Agence-France Press – Ryad Kramdi

(The Hamilton Spectator – Saturday, August 31, 2019)

Today let’s talk about men and women and everything I’ve learned about it all from Red Green. And from the Crown Prince of Saudi Arabia.

You’ll recall that Red Green ended every episode of his long-running TV show with that special moment from Possum Lodge, what Red affectionately called “The Men’s Prayer,” the one that every male out the womb somehow senses is coming sooner or later, the one that goes like this: “I am a man. But I can change. If I have to. I guess.”

Those words are always spoken carefully. Solemnly. And, no, they’re not about any gender transition, but rather changing into the sort of man who your wife might at least tolerate most weekends.

I once repeated Red’s solemn words. There on the show. There we are – I can still see us – me and some buddies, invited on stage for that Possum Lodge scene while visiting CBC’s studio for a live taping. We’re there along with our social network, the Over-30 Unclaimed Precious Jewels Club, which includes female friends applauding us all the way.

So, sure, I am a man. And, on a good day, I can change. But change can be painfully slow. Slow, like you’re in a slow cooker, slow. Time is needed to loosen things. Unlearn things. Sometimes deeply-embedded cultural ways. Which leads us to Saudi’s Crown Prince. Today it’s cheers to Mohammed bin Salem. Yes, today is his birthday.

Cheers also because the Crown Prince can change. With enough political pressure, he’s also now able to say that half-hearted, hesitant men’s prayer. A recently-changed law now allows 14 million Saudi women to travel abroad on their own passports without male accompaniment. Stop the presses. Really. You have to live in Arabia to appreciate how breathtaking this is, like when, last year, Saudi women received the legal right to drive.

Remember, women in Arabia may be equal (sort of) to men, but with different roles in different circles of life. It’s nothing personal, just the way things have gone for centuries. The public square, for example. Is it for women? Well, they’re so vulnerable, you know? Fragile. Needing protection. So what once might have been a noble cultural value becomes a cage.

But now Saudi’s women are free flying. It may still take time for some to board a plane alone. Even so, fair laws are foundational to a just society, something my own family learned while living in patriarchal nations abroad, even as we learned it the other evening while watching the movie On the Basis of Sex.
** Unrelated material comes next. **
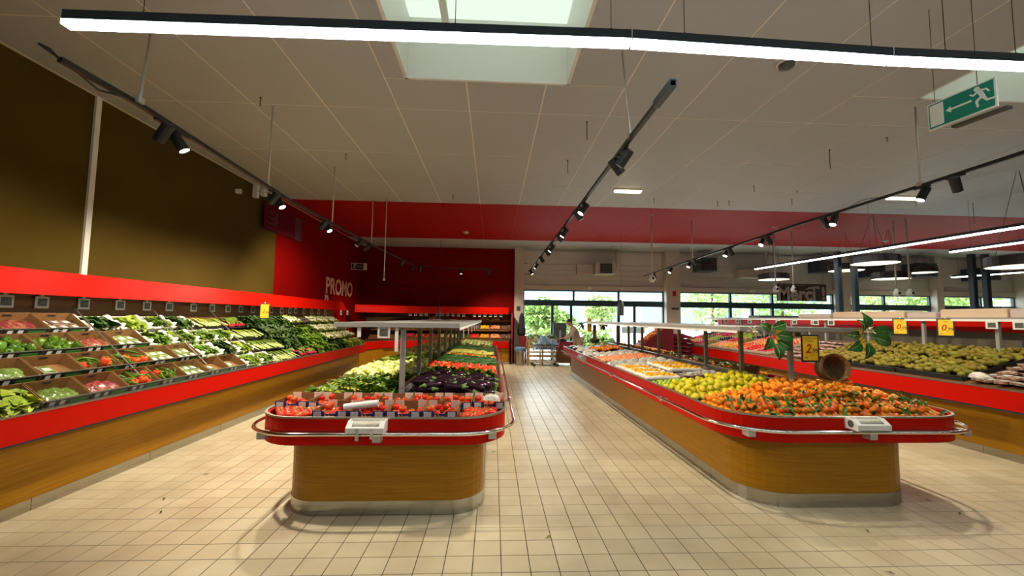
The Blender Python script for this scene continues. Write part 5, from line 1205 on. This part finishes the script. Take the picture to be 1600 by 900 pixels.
for k, (dx, w) in enumerate(((1177,'left of the left leaf bunch'),(1358,'inside the right leaf bunch'))):
    p = ony(dx, 517, 4.50); t = thing('dried_flower', 'pale dried flower head '+w, 'flower', (p.x, 4.50, p.z)); g = G()
    for q in range(16): g.leaf((0,0,0), q*2.4, rnd.uniform(-.6,1.2), .07, .028, .4, 3)
    g.ob('petals','white_curd',t); G().tube([(0,0,0),(.03,0,-.10)], .004, 5).ob('stem','stem',t)
for px, py, lab in ((1215,522,'yellow card half hidden behind the left leaf bunch'), (1338,523,'yellow card half hidden behind the right leaf bunch')):
    p = ony(px, py, 4.62); t = thing('price_sign', lab, 'price sign', (p.x, 4.585, p.z)); G().box(-.035,.035,-.002,.002,-.10,.06).ob('yellow_card','yellow',t); G().box(-.02,.02,-.003,-.002,-.03,.01).ob('small_print','darkink',t)

# boards and boxes standing on the right counter's top
for k, (a, b, z1, m_) in enumerate(((5.3,5.72,.165,'beige'),(5.80,6.05,.15,'pinkgrey'),(6.08,7.05,.165,'beige'),(7.12,7.65,.12,'pinkgrey'),(7.7,9.4,.15,'beige'),(9.45,10.5,.11,'pinkgrey'))):
    t = thing('beige_tray_box', '%s %s low box on top of the right counter' % (ORD[k], 'beige' if m_ == 'beige' else 'pale pinkish'), 'box', (8.3, (a+b)/2, 1.815), group='low boxes on the right counter top')
    w = (b-a)/2; bevel(G().box(-.22,.22,-w,w,0,z1).ob('box_body', m_, t), .03, 3); G().box(-.224,-.22,-w+.04,w-.04,.02,.03).ob('seam','beige',t)
t = thing('grey_cabinet', 'long blue-grey cabinet top seen beyond the right counter', 'cabinet', (10.2, 13.6, 0)); bevel(G().box(-1.3,.9,-.3,.3,.02,1.92).ob('cabinet_body','slategrey',t), .02); G().box(-.2,-.18,-.31,-.3,.1,1.9).ob('door_joint','black',t); G().box(-1.3,.9,-.3,.3,0,.02).ob('plinth','black',t)
t = thing('dark_cabinet', 'black till unit beside the blue-grey cabinet', 'cabinet', (11.6, 13.6, 0)); bevel(G().box(-.35,.35,-.3,.3,0,1.88).ob('cabinet_body','black',t), .02); G().box(-.1,.25,-.2,.2,1.88,1.98).ob('till_screen','screen',t)

# ---------------------------------------------------------------- far end of the shop
# goods on the counter below the red wall
def heapcrate(x, y, z, w, d, col, nm, lab, tilt=.5):
    t = thing('produce_crate', 'crate of %s %s' % (nm, lab), 'crate', (x, y, z), (RD(25),0,0)); G().box(-w/2,w/2,0,d,0,.01).ob('base','card',t)
    for a,b,c,e in ((-w/2,w/2,0,.01),(-w/2,w/2,d-.01,d),(-w/2,-w/2+.01,.01,d-.01),(w/2-.01,w/2,.01,d-.01)): G().box(a,b,c,e,.01,.07).ob('side','card',t)
    pts_ = []
    for px, py in hexpts(-w/2+.01, w/2-.01, .01, d-.01, .058, .3): v = Matrix.Translation((x,y,z)) @ Matrix.Rotation(RD(25),4,'X') @ V((px,py,.055+rnd.uniform(0,.03))); pts_.append((v, rnd.uniform(0,6), rnd.uniform(.95,1.25)))
    o = stuff_from('lime', pts_, 'produce_heap', 'heap of %s %s' % (nm, lab), 'produce'); o.data.materials[0] = M[col]
KN = [('radish_skin','red apples'),('tomato_skin','tomatoes'),('radish_skin','red onions'),('melon_skin','pale potatoes'),('melon_skin','yellow potatoes'),('dark_leaf','avocados'),('tomato_skin','red tomatoes'),('mango_skin','yellow peppers'),('peach_orange_skin','orange nuts'),('artichoke_skin','brown nuts')]
for c in range(10):
    for r in range(3):
        if r == 2 and c < 2: continue
        m_, nm = KN[(c+r*3) % 10] if c < 7 else [('mango_skin','yellow fruit'),('peach_orange_skin','orange fruit'),('pack_brown','brown nuts')][c-7] if r != 0 or c != 6 else KN[6]
        heapcrate(-3.1+.40*c, 15.36+.29*r, .915+.33*r, .38, .27, m_, nm, 'below the red wall, %s from left, %s shelf' % (ORD[c].replace('nearest','first'), ['bottom','middle','top'][r]))
t = thing('hanging_string_bundle', 'dark string bundle hanging in front of the far red canopy', 'decoration', tuple(ony(686,488,14.6))); G().lathe([(.01,.35),(.03,.1),(.07,-.1),(.05,-.2),(.01,-.25)], 8).ob('bundle','darkcloth',t); G().tube([(0,0,.3),(0,0,HC-ony(686,488,14.6).z)], .004, 4).ob('string','darkink',t)
# steel bin with a blue bag
t = thing('steel_bin', 'round steel bin with blue bag beside the narrow pillar', 'bin', (1.02, 15.25, 0)); G().lathe([(.18,0),(.18,.60),(.17,.60),(.17,.02)], 18).ob('bin_body','steel',t,smooth=False)
g = G().lathe([(.19,.50),(.215,.56),(.20,.64),(.17,.66),(.165,.58)], 14, cap=False); g.v = [(x*(1+.12*sin(9*math.atan2(y,x))), y*(1+.12*sin(7*math.atan2(y,x))), z) for x,y,z in g.v]; g.ob('blue_liner','bluebag',t,smooth=True)
# dark coats on the narrow pillar, board beside it
t = thing('hanging_coat', 'dark coat hanging on the narrow pillar by the doors', 'coat', (1.12, 15.88, 0)); g = G().loft([[(.13*cos(a)*w, .07*sin(a)*w, z) for a in [2*pi*k/10 for k in range(10)]] for z, w in ((1.05,1.0),(1.25,1.1),(1.5,.95),(1.75,.8),(1.9,.35),(1.93,.1))]); g.ob('coat_body','darkcloth',t,smooth=True); G().box(-.16,.16,.06,.085,1.1,1.3).ob('sleeve','darkcloth',t); G().box(-.01,.01,.03,.09,1.92,1.97).ob('hook','alu',t)
t = thing('maroon_post', 'maroon board standing between the pillar and the bin', 'board', (1.18, 15.80, 0)); G().box(-.12,.12,0,.05,0,1.05).ob('board','maroonbox',t); G().box(-.12,.12,-.01,0,.5,.53).ob('band','beige',t)
t = thing('wooden_side_panel', 'dark red end panel between the back counter and the narrow pillar', 'panel', (.75, 15.9, 0)); G().box(-.06,.0,-.45,.32,0,1.9).ob('panel','maroonbox',t); G().box(.0,.02,-.40,.2,1.2,1.6).ob('dark_pouch','darkcloth',t)
# pallet stand with melons
t = thing('pallet_stand', 'pale wooden slatted stand carrying melons in front of the glass doors', 'stand', (1.86, 15.55, 0)); t.scale = (.72,1,1)
for z in (.08,.45,.86):
    for k in range(5): G().box(-.75,.75,-.38+.17*k,-.28+.17*k,z,z+.02).ob('slat','pallet',t)
for x in (-.75,-.05,.67):
    for y in (-.38,.36): G().box(x,x+.08,y,y+.06,0,.96).ob('upright','pallet',t)
for z in (.3,.66,.90): G().box(-.75,.75,-.41,-.385,z,z+.08).ob('front_board','pallet',t)
for k, (x, y, kk) in enumerate(((-.6,-.2,'wmelon'),(-.3,-.2,'melon'),(-.1,-.22,'wmelon'),(.35,-.2,'wmelon'),(.58,-.15,'wmelon'),(-.45,.1,'melon'),(-.2,.12,'melon'),(.05,.1,'melon'),(.3,.1,'melon'),(-.32,.0,'cabbage'))):
    put(kk, (1.86+x*.72, 15.55+y, .88+(.12 if kk == 'wmelon' else .09)+(.12 if k in (8,9) else 0)), label='%s %s on the pallet stand, counted from the left' % (ORD[k].replace('nearest','first'), {'wmelon':'dark watermelon','melon':'pale melon','cabbage':'pale green cabbage'}[kk]), sc=1.0)
t = thing('melon_wedge', 'cut pink watermelon wedge lying on the pallet stand', 'fruit', (2.0, 15.28, .97), (0,.2,.1)); g = G().loft([[(-.16*cos(a),0,-.12*sin(a)) for a in [pi*k/10 for k in range(11)]],[(-.16*cos(a),.10,-.12*sin(a)) for a in [pi*k/10 for k in range(11)]]]); g.ob('pink_flesh','pack_pink',t)
G().tube([(-.165*cos(a),.05,-.125*sin(a)) for a in [pi*k/10 for k in range(11)]], .02, 6).ob('rind','watermelon_skin',t)
# shopping trolley with blue bags
t = thing('shopping_trolley', 'shopping trolley filled with blue bags in front of the pallet stand', 'trolley', (1.90, 14.95, 0), (0,0,.05))
g = G()
for z, w, l in ((.55,.26,.42),(.72,.28,.46),(.95,.30,.50)): g.tube([(-l,-w,z),(l,-w*.8,z),(l,w*.8,z),(-l,w,z)], .008, 5, closed=True)
for k in range(12): x = -.42+.84*k/11; g.tube([(x,-.255,.55),(x*1.18,-.285,.95)], .004, 4).tube([(x,.255,.55),(x*1.18,.285,.95)], .004, 4)
g.ob('wire_basket','chrome',t)
for s in (-1,1): G().tube([(-.5,s*.28,.95),(-.55,s*.28,1.02),(-.40,s*.26,.35),(-.45,s*.26,.14)], .012, 6).ob('back_frame','chrome',t,smooth=True); G().tube([(.42,s*.22,.5),(.1,s*.24,.25),(-.45,s*.26,.14)], .012, 6).ob('side_frame','chrome',t,smooth=True); G().tube([(-.45,s*.26,.16),(.45,s*.2,.16)], .012, 6).ob('lower_frame','chrome',t,smooth=True)
G().tube([(-.57,-.28,1.02),(-.57,.28,1.02)], .016, 8).ob('push_handle','bluebag',t)
for x in (-.42,.42):
    for s in (-1,1): G().lathe([(.02,-.015),(.06,-.015),(.06,.015),(.02,.015)], 12, o=(x,.24*s,.062), ax='y').ob('castor_wheel','black',t); G().box(x-.015,x+.015,.24*s-.02,.24*s+.02,.06,.15).ob('castor_fork','alu',t)
for k, (x, y, z, s) in enumerate(((-.22,0,.60,1.5),(.2,.02,.60,1.5),(-.05,-.02,.80,1.7),(.3,0,.78,1.2))):
    o = pillow(.30*s, .26*s, .16*s, 20+k).ob('blue_bag','bluebag', loc=(1.90+x, 14.95+y, z), smooth=True, label='%s crumpled blue plastic bag in the shopping trolley' % ['left lower','right lower','topmost left','topmost right'][k], cat='plastic bag')
# low maroon till counter and computer behind it
t = thing('till_counter', 'low maroon counter on castors beside the shopping trolley', 'counter', (2.62, 15.35, 0)); t.scale = (.8,1,1); G().box(-.36,.42,-.3,.3,.10,.55).ob('cabinet','brown',t); G().box(-.38,.44,-.32,.32,.55,.88).ob('maroon_top_box','maroonbox',t)
for x in (-.3,.36): G().lathe([(.02,-.015),(.05,-.015),(.05,.015),(.02,.015)], 10, o=(x,-.2,.052), ax='y').ob('castor_wheel','black',t)
t = thing('weighing_scale', 'grey weighing scale with dark tray on the maroon counter', 'scale', (2.55, 15.3, .88)); G().box(-.18,.2,-.12,.12,0,.07).ob('scale_body','slategrey',t); G().box(-.2,.1,-.16,.1,.07,.09).ob('tray','black',t); G().box(-.02,.02,.1,.13,.07,.4).ob('display_mast','alu',t)
t = thing('grey_screen', 'grey screen panel standing behind the maroon counter', 'screen', (2.60, 15.9, .88)); G().box(-.26,.26,-.03,.03,.1,.68).ob('panel','slategrey',t); G().box(-.04,.04,-.02,.02,0,.1).ob('stand','black',t)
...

It’s based on the life of Ruth Ginsburg, a young American lawyer who spent her career helping women on this side of the ocean – not in Arabia – gain some of their own legal rights. Which is to say that even in free nations, we’ve had our cages.

Yes, we bind and burden each other. Ever since Eden. And it’s easy to blame everyone else when things break. Adam blamed Eve. Eve blamed the serpent. The serpent blamed God. Nobody likes to take responsibility for the toppled apple cart. Now to fix things. Here. Or anywhere.

Frank Sinatra, the singer, put it well when he said, “If you don’t know the guy on the other side of the world, love him anyway because he’s just like you. He has the same dreams, the same hopes and fears. It’s one world, pal. We’re all neighbors.” Which is to say that we need not travel over the ocean as much as across the street to help fix what’s broken.

Even so, I’d personally like to visit Saudi’s Crown Prince. With a birthday gift in hand. A movie, maybe. We were neighbours, after all, during the years my young family lived on the Arabian Peninsula, just one country south of his. Child #1 was a toddler then. She’s 16 now. With a well-used passport. She’s also learning to drive. I’d bring her for the visit.

She might have a word, something to encourage the prince in his prayers, you know? Yeah, sure, a birthday visit to see the Crown Prince. In another time and place, maybe. Then again, maybe by then Saudi will have a Crown Princess. In the meantime, there are all these other neighbours.